Input: piles = [3,6,7,11], h = 8 Output: 4

Example 2

Input: piles = [30,11,23,4,20], h = 5 Output: 30

Steps

1. Define the search space: The minimum speed is 1 (eating one banana per hour) and the maximum speed is the largest pile size (eating all bananas in the largest pile in one hour).

2. Binary Search: We'll use binary search to efficiently find the minimum speed. The search space is bounded by 1 and max(piles).

3. Check Feasibility: For each potential speed k, we need to check if Koko can eat all bananas within h hours. We do this by iterating through each pile and calculating the time required to eat that pile at speed k. We sum up these times. If the total time is less than or equal to h, the speed k is feasible.

4. Adjust Search Space: Based on the feasibility check, we adjust the search space (left and right bounds) for the binary search.

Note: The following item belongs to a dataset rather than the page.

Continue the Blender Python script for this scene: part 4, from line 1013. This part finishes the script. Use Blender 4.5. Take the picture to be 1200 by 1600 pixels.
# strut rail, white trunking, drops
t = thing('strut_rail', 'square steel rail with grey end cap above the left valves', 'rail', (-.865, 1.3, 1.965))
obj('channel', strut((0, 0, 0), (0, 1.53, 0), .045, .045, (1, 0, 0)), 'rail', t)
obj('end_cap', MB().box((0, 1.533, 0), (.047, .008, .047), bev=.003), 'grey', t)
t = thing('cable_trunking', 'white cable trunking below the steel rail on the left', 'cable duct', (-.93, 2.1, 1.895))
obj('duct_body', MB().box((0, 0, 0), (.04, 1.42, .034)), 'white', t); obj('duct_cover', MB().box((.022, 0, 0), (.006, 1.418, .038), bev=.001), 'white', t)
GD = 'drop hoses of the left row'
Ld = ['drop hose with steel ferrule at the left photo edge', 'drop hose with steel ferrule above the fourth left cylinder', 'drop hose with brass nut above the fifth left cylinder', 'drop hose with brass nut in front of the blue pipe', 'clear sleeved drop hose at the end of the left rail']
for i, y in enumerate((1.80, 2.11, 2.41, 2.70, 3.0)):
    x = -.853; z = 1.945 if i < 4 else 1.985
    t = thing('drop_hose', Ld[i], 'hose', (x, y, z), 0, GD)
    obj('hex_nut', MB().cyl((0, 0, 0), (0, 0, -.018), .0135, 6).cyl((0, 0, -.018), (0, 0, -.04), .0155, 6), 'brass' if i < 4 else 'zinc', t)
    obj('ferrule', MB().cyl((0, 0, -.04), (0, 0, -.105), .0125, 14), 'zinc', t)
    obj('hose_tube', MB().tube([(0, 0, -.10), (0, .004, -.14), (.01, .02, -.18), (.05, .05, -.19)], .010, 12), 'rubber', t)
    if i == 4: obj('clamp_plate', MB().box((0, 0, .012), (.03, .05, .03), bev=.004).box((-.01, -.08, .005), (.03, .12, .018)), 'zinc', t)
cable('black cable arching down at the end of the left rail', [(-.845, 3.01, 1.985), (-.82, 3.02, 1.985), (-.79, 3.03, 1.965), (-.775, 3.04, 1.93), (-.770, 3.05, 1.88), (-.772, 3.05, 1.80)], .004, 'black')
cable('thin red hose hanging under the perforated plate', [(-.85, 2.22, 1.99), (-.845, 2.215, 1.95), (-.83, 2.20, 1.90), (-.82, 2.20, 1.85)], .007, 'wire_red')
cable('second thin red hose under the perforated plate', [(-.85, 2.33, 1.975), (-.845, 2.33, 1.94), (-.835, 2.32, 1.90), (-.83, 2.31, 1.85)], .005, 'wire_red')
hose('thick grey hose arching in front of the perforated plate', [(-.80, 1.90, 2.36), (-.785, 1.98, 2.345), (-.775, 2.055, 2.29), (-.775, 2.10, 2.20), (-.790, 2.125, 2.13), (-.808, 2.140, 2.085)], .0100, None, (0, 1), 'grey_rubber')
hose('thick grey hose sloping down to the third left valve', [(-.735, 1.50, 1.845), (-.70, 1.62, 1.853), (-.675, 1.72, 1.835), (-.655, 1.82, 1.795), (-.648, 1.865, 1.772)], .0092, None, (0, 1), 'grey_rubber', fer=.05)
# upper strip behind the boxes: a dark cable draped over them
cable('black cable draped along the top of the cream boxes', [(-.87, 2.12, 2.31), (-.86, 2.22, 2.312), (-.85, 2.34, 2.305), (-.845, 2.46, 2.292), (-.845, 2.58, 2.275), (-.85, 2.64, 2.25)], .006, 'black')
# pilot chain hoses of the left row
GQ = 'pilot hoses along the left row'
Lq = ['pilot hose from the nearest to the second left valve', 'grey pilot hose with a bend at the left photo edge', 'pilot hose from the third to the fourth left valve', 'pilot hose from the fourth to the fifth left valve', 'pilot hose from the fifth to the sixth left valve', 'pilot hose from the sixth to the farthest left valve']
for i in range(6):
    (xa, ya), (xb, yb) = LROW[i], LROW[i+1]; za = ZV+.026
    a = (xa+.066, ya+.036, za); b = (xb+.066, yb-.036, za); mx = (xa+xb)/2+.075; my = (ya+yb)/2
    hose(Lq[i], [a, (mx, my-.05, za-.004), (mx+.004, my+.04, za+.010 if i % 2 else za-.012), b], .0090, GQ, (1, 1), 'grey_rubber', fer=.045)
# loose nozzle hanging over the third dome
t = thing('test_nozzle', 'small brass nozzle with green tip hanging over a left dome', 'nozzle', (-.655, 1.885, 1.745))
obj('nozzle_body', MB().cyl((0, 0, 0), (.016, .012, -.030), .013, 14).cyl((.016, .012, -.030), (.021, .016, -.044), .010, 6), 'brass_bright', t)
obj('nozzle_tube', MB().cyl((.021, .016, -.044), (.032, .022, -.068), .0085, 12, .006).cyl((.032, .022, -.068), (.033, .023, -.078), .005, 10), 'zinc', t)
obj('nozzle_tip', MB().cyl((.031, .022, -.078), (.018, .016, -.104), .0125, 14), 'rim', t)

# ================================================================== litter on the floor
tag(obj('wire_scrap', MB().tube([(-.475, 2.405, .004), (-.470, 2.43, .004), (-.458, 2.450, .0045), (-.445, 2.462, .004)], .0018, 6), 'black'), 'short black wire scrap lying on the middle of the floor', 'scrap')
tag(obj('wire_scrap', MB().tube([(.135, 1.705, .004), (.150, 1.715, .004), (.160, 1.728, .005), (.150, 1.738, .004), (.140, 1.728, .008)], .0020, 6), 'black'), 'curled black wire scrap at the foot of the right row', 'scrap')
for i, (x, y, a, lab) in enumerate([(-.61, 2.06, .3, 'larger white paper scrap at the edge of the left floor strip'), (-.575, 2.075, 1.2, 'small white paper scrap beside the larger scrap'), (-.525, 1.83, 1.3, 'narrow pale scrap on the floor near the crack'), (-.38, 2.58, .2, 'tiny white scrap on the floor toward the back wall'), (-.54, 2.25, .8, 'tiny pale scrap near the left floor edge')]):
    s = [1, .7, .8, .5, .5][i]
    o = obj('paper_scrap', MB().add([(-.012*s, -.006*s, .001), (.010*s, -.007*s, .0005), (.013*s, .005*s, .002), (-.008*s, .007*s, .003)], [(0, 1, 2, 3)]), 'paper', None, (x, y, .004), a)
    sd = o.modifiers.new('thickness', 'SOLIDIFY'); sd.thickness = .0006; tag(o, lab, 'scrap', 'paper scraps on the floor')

5. Return Minimum Speed: The binary search continues until the left and right bounds converge. The final left bound will be the minimum speed.

Explanation

The problem is about finding the minimum speed to complete a task within a time constraint. A brute-force approach would be to test every possible speed from 1 to the maximum pile size, which is inefficient. Binary search is a much more efficient algorithm because it cuts the search space in half with each iteration. The feasibility check is crucial in determining whether a given speed is sufficient to meet the time constraint.

Code

function minEatingSpeed(piles: number[], h: number): number {
    let left = 1;
    let right = Math.max(...piles); // Maximum pile size

    while (left < right) {
        const mid = Math.floor((left + right) / 2); // Potential speed

        let hoursNeeded = 0;
        for (const pile of piles) {
            hoursNeeded += Math.ceil(pile / mid); // Time to eat current pile
        }

        if (hoursNeeded <= h) {
            right = mid; // Speed is feasible, try a lower speed
        } else {
            left = mid + 1; // Speed is too slow, try a higher speed
        }
    }

    return left; // Minimum feasible speed
}

Complexity

• Time Complexity: O(N log M), where N is the number of piles and M is the maximum number of bananas in a pile. The log M factor comes from the binary search.

• Space Complexity: O(1). The algorithm uses a constant amount of extra space.